Vetrina. “La terra del sacerdote”
Una storia violenta, disgraziata, amara, ambientata tra un antico Molise di oggi e la Germania di ieri.
Due terre, Italia e Germania, in cui il passato e il presente si intrecciano confondendosi, fanno da sfondo a La terra del sacerdote di Paolo Piccirillo, un romanzo in cui il prima e il dopo si fondono in un intarsio che ha il sapore amaro di quella disperazione che non si esprime attraverso le grida, ma attraverso la rassegnazione.
La storia si apre con un capitolo che dà subito l’idea della crudezza che permea la realtà narrata. Una donna, tenuta prigioniera in una gabbia insieme agli animali, riesce a liberarsi e finalmente a scappare. Durante la fuga scopriamo che Flori, questo il nome della donna, è al nono mese di gravidanza: partorisce mentre fugge sola nella notte, in mezzo alla fredda terra. Dà alla luce un neonato morto. Senza lacrime lo abbandona e cerca la propria salvezza. Alcuni dettagli collocano la scena, che sembra antica e lontana – non senza provocare una sensazione di spaesamento nel lettore – qui ed ora. È il Molise di oggi, ed è il tempo degli iPhone.
Durante la sua fuga Flori si imbatte in Agapito. Lo chiamano “il sacerdote” anche se in effetti non lo è più; quella in cui viene sepolto il neonato è la sua terra. L’incontro tra i due sancirà l’inizio di un cambiamento in un posto dove tutto sembra destinato a restare immobile, uguale a ciò che è sempre stato. Una terra sterile, che dà solo frutti neri e marci, è il luogo del presente, attorno a cui ruotano personaggi e storie. La narrazione si incastra con i frammenti di un passato che vede il giovane Agapito emigrare in Germania con l’amico Mariano, dopo l’infanzia povera in Italia. A Stoccarda, insieme ad altri immigrati, i due tirano avanti anche grazie alla carità di alcuni tedeschi e la ricerca di cibo e vestiti nei cassonetti. Agapito, si ricicla come sacerdote, predica agli italiani, li ascolta, li assolve. Ben presto la vita in Germania lo porterà a dover essere assolto a sua volta. Ma le colpe che nascono in terra straniera non si cancellano facilmente. Non subito, almeno.

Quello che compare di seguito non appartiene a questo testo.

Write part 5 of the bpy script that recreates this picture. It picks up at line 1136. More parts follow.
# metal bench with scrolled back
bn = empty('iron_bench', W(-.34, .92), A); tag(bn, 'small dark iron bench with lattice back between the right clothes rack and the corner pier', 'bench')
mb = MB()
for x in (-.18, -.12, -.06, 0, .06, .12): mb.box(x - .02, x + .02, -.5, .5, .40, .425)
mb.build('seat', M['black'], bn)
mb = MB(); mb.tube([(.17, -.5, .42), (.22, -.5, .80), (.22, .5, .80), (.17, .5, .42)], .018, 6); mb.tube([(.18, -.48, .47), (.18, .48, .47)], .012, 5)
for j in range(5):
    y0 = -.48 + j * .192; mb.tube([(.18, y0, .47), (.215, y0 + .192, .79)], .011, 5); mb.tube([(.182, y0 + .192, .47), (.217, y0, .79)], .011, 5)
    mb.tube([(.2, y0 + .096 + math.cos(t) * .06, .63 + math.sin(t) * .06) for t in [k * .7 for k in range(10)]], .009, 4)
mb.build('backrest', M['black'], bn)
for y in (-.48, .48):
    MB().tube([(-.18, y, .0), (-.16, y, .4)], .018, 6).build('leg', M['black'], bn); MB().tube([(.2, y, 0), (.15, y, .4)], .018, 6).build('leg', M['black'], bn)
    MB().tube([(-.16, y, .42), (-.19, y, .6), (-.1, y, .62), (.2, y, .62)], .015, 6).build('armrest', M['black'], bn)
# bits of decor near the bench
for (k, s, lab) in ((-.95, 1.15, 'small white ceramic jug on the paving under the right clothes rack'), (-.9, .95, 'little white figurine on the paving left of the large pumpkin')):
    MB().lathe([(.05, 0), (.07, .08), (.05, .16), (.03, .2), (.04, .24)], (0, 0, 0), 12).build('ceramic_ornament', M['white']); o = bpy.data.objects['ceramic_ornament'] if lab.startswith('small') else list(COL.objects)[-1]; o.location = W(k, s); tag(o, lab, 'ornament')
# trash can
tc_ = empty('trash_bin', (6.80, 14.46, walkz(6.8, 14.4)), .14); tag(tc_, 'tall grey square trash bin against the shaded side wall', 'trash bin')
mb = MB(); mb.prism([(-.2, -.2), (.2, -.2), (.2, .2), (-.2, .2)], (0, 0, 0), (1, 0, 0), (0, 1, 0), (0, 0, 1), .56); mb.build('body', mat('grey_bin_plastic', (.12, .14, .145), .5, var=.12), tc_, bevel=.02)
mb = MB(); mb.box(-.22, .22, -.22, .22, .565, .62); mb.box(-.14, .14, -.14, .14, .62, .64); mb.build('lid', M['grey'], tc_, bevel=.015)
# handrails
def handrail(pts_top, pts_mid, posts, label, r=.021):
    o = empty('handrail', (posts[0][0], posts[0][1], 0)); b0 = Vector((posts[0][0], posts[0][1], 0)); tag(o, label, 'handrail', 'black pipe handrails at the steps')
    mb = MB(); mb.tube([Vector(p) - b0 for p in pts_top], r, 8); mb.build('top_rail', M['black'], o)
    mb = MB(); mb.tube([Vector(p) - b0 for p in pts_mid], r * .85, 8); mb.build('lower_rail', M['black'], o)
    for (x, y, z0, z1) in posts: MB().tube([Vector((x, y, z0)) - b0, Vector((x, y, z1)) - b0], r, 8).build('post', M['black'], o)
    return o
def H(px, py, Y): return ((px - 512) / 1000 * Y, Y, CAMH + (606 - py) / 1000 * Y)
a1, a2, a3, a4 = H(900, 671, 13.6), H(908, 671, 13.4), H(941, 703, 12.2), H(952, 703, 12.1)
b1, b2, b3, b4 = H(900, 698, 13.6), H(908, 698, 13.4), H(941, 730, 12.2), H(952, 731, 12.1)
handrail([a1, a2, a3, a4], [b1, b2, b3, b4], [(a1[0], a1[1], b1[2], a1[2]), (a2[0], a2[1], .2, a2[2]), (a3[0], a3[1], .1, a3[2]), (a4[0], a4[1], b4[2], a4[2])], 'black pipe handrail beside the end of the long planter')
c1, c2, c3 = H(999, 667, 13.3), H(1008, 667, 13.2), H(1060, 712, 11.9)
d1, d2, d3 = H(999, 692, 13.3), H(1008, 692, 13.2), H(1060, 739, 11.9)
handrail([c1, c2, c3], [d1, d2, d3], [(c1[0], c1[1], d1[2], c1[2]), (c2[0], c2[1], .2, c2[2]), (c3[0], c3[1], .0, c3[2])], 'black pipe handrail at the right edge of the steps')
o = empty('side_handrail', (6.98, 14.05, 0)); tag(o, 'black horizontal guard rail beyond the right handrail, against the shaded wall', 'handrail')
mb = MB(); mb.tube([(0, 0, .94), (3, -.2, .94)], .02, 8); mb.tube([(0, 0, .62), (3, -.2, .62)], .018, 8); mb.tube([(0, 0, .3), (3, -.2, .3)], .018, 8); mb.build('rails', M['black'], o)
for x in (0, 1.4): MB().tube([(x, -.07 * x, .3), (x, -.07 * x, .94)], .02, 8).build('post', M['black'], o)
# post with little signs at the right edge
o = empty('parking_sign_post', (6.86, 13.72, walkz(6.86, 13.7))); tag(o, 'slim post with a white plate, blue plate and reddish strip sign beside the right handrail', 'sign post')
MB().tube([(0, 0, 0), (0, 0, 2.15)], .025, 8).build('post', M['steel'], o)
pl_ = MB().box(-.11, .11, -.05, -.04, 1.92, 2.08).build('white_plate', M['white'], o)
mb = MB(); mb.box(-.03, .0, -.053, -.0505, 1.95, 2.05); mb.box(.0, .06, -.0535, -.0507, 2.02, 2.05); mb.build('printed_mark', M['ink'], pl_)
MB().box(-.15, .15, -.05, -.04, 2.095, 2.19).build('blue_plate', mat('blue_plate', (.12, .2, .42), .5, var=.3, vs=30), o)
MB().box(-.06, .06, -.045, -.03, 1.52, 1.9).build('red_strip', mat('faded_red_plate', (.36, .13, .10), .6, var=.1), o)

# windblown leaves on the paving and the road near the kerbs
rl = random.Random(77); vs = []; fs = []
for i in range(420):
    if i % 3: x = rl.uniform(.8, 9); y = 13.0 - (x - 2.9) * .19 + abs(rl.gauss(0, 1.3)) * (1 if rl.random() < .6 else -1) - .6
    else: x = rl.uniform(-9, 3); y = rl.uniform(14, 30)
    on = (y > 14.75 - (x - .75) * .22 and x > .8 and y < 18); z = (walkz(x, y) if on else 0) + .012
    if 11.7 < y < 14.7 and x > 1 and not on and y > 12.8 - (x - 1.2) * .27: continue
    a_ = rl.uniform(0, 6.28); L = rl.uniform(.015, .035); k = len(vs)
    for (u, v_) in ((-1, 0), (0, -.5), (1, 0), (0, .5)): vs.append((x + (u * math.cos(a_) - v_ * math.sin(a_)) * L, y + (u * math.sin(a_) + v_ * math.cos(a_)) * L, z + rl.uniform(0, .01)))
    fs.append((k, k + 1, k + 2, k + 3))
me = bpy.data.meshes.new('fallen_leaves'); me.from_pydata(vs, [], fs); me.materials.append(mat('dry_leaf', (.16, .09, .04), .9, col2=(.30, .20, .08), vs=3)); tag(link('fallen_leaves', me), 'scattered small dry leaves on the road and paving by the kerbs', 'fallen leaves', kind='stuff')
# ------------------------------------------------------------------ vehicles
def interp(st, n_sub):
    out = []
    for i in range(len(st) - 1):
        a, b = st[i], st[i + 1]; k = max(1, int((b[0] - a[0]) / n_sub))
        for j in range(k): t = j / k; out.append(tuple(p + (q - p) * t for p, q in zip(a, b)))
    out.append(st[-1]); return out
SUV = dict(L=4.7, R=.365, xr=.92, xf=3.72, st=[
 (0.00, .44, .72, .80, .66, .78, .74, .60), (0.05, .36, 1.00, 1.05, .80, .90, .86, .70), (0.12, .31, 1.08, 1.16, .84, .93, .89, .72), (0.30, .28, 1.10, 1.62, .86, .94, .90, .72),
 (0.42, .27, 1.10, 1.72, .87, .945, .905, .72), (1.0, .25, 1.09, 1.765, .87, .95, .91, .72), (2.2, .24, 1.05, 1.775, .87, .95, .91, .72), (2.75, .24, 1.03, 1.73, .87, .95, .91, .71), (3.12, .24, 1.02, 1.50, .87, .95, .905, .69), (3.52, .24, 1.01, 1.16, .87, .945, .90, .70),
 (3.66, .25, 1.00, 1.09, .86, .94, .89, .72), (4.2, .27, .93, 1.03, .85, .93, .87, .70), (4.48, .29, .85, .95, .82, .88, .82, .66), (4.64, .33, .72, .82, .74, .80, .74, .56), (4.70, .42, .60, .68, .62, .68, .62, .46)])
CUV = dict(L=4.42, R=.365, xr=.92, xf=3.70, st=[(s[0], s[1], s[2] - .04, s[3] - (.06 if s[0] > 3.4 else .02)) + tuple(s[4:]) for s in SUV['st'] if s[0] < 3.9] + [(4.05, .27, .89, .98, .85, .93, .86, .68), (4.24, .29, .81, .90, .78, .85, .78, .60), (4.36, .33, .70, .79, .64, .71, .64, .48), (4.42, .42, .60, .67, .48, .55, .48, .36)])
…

Il romanzo si rivela poco a poco, con l’emergere graduale di un’architettura complessa, costituita da due linee temporali principali, da cui si dipartono parentesi oniriche. Paolo Piccirillo, classe 1987, con questo secondo romanzo conferma uno spessore narrativo difficile da trovare in scrittori così giovani, attraverso un intreccio che ci propone, sfumati l’uno nell’altro, frammenti di un’umanità disumanizzata. Notevole anche il linguaggio: un italiano non banale che si alterna a un dialetto riconducibile alle campagne molisane.
La terra del sacerdote apre al lettore delle porte su un mondo plumbeo, fatto di terre ostili e avide, dove non sembra esserci spazio per sentimenti come l’amore, il calore, la tenerezza, dove la stessa umanità sembra selvatica, primordiale, sporca. In queste terre il passato è un fardello pesante e il futuro si schiaccia su un presente in cui l’unico obiettivo è un faticoso tirare a campare.